Response of an Intense Oceanic Current System to Cross-Stream Cooling Events

Abstract

Shifts in location and strength of an intense oceanic flow such as the Gulf Stream to a cross-stream gradient in cooling are studied using two-dimensional numerical simulations. The gradient in cooling is imposed by removing more heat from the warm side of the associated baroclinic zone than is removed from the cold side. The initial flow is assumed to be in geostrophic balance. When only a vertical heat exchange associated with the convective overturning induced by surface cooling is allowed, the magnitude of the horizontal pressure gradient is reduced and the flow becomes supergeostrophic. The resulting cross-stream velocity will tend to shift the front toward the region of larger upward surface heat fluxes.
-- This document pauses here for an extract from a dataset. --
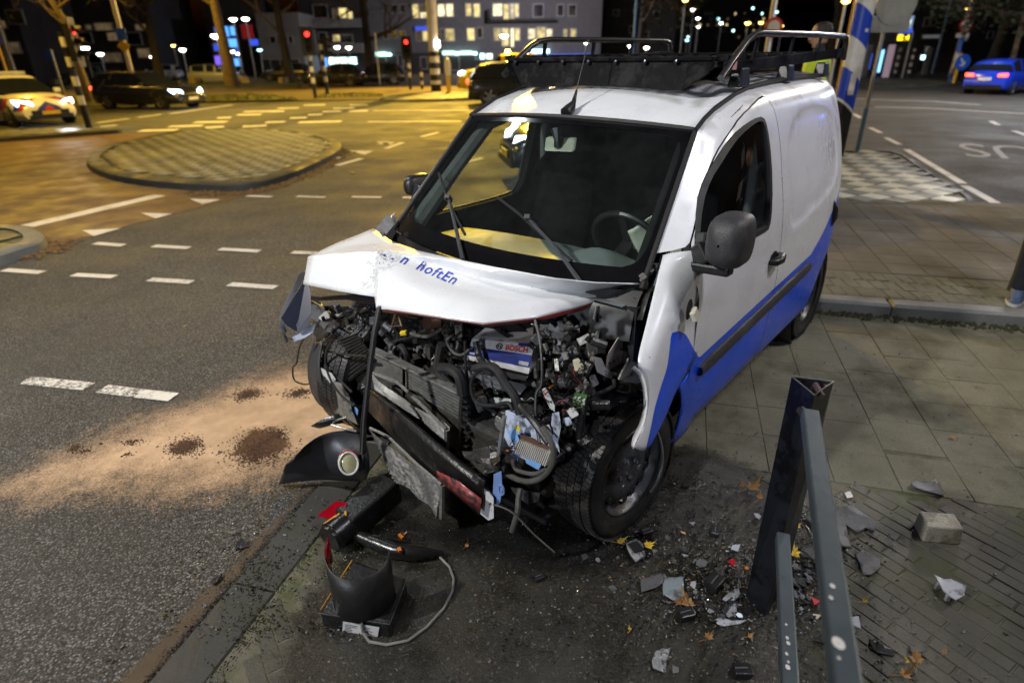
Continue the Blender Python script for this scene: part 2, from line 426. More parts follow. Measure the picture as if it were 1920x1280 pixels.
for q in ((1605, 186, 1750, 191), (1640, 201, 1750, 204), (1750, 204, 1935, 215), (1750, 191, 1838, 197)): stripe(*q, .16)
for q in ((1600, 214, 1614, 222), (1631, 240, 1652, 250), (1661, 259, 1687, 272), (1699, 281, 1805, 345), (1808, 349, 1887, 393)): stripe(*q, .13)
for q in ((1858, 228, 1872, 235), (1900, 246, 1935, 258), (1600, 160, 1680, 166), (1790, 172, 1850, 178)): stripe(*q, .13)
def tri(pts, name='shark_tooth_marking'):
    q = MB(); q.add([W(*p) + Vector((0, 0, .009)) for p in pts], [(0, 1, 2)]); struct(q.obj(name, M_PAINT))
for p in (((155, 433), (176, 444), (228, 429)), ((264, 400), (292, 411), (324, 402)), ((356, 374), (380, 384), (414, 375)),
          ((704, 271), (742, 272), (722, 268)), ((652, 283), (700, 284), (684, 291)), ((705, 266), (742, 268), (724, 272))): tri(p)
tm, tf = textmesh('BUS')
q = MB(); ang = math.atan2(-.7, -.7)
c0 = W(1942, 288)
ex = (W(1785, 283) - W(1925, 290)).normalized(); ey = Vector((-ex.y, ex.x, 0))
q.add([c0 + ex * (s - .35) * 1.9 + ey * (t - .5) * 2.1 + Vector((0, 0, .008)) for s, t in tm], tf)
struct(q.obj('bus_lane_lettering', M_PAINTW))

# pavers share a few meshes
def paver_mesh(name, lx, ly, h_, ch, m_, wob=.0):
    b = MB(); x, y = lx / 2, ly / 2
    r0 = [(-x, -y, 0), (x, -y, 0), (x, y, 0), (-x, y, 0)]
    r1 = [(a, b_, h_ - ch) for a, b_, _ in r0]
    r2 = [(a * (1 - ch / x) + random.uniform(-wob, wob), b_ * (1 - ch / y) + random.uniform(-wob, wob), h_) for a, b_, _ in r0]
    b.v = [Vector(p) for p in r0 + r1 + r2]
    for o in (0, 4):
        for i in range(4): b.f.append([o + i, o + (i + 1) % 4, o + 4 + (i + 1) % 4, o + 4 + i])
    b.f.append([8, 9, 10, 11])
    me = bpy.data.meshes.new(name); me.from_pydata([tuple(p) for p in b.v], [], b.f); me.materials.append(m_); return me
def place(name, me, loc, rz, parent, tilt=.004, zj=.002):
    o = bpy.data.objects.new(name, me); col.objects.link(o); o.parent = parent
    o.location = (loc[0], loc[1], loc[2] + random.uniform(-zj, zj)); o.rotation_euler = (random.gauss(0, tilt), random.gauss(0, tilt), rz + random.gauss(0, tilt))
    return o
def project(p):
    d = Vector(p) - CAM; z = d.dot(cF)
    return (960 + FPX * d.dot(cR) / z, 640 - FPX * d.dot(cU) / z) if z > .1 else None
def seen(p, mgn=60):
    q = project(p); return q is not None and -mgn < q[0] < 1920 + mgn and -mgn < q[1] < 1280 + mgn
# near pavement, level with the road
pave = struct(sheet('pavement', [G(-1.36, -.4), G(4.7, -.4), G(4.7, 4.95), G(-1.36, 4.95)], M_BED, .0165))
slabs = [paver_mesh('slab', .2925, .3035, .022, .0025, M_SLAB, .0008) for _ in range(4)]
for i in range(-10, 11):
    off = random.choice((0, .0, .04, .08, -.03))
    for j in range(8):
        u, v = 1.463 + .1475 + .295 * i, 2.66 + .15 + off * (j > 0) + .306 * j
        if u < -1.2 or v > 4.86 or not seen(G(u, v), 120): continue
        place('slab', random.choice(slabs), G(u, v, 0), GRID, pave, .003, .0015)
for i in range(-3, 11):      # cut slabs along the brick edge
    pass
bricks = [paver_mesh('brick', .206, .056, .021, .003, M_BRICK, .001) for _ in range(5)]
bang = R(-42); spots = []
for i in range(-30, 32):
    for j in range(-66, 66):
        a = (i + (.5 if j % 2 else 0)) * .210; b_ = j * .0595
        u = .7 + a * math.cos(bang) - b_ * math.sin(bang); v = 1.6 + a * math.sin(bang) + b_ * math.cos(bang)
        if -1.28 < u < 3.4 and .3 < v < 2.60 and seen(G(u, v), 90): spots.append(((G(u, v) - CAM).length, u, v))
spots.sort(); rest = MB()
# the corner towards the road lies under trodden dirt: keep the single bricks for where they show
clear = [s for s in spots if not (s[1] < .25 and s[2] > .2)]
cover = [s for s in spots if s not in clear]
for s in clear[:300]: place('brick', random.choice(bricks), G(s[1], s[2]), GRID + bang, pave, .006, .002)
for s in clear[300:] + cover:
    rest.box(G(s[1], s[2], .0095), (.205, .0555, .02), Euler((0, 0, GRID + bang)).to_matrix(), top=.97)
if rest.v: stuff(rest.obj('paving_bricks', M_BRICK, pave))
fk = struct(sheet('flush_kerb_bed', [G(-1.55, -.6), G(-1.35, -.6), G(-1.35, 16), G(-1.55, 16)], M_BED, .005))
kst = paver_mesh('kerb_stone', .185, .99, .024, .006, M_KERBD)
for k in range(16): place('kerb_stone', kst, G(-1.45, -.1 + k), GRID, fk, .002, .001)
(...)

When a vertical exchange of momentum is also allowed in the convective adjustment, the reduction of the initial surface velocities due to turbulent momentum exchange is not balanced geostrophically by a reduction in the horizontal pressure gradient. The flow becomes subgeostrophic and a cross-stream flow is produced that shifts the front toward the region of smaller upward surface heat fluxes. Although the along-stream current decreases near the surface, the current below the mixed layer is strengthened due to the exchange with relatively high momentum from above. The additional response due to an increase in the southward and eastward wind stress is compared to the response due to cooling only. Small changes in the temperature and flow fields occur when a southward wind stress is included. An eastward wind stress of 0.2 N m has a greater effect on the position of the simulated Gulf Stream than does a very strong gradient in cooling.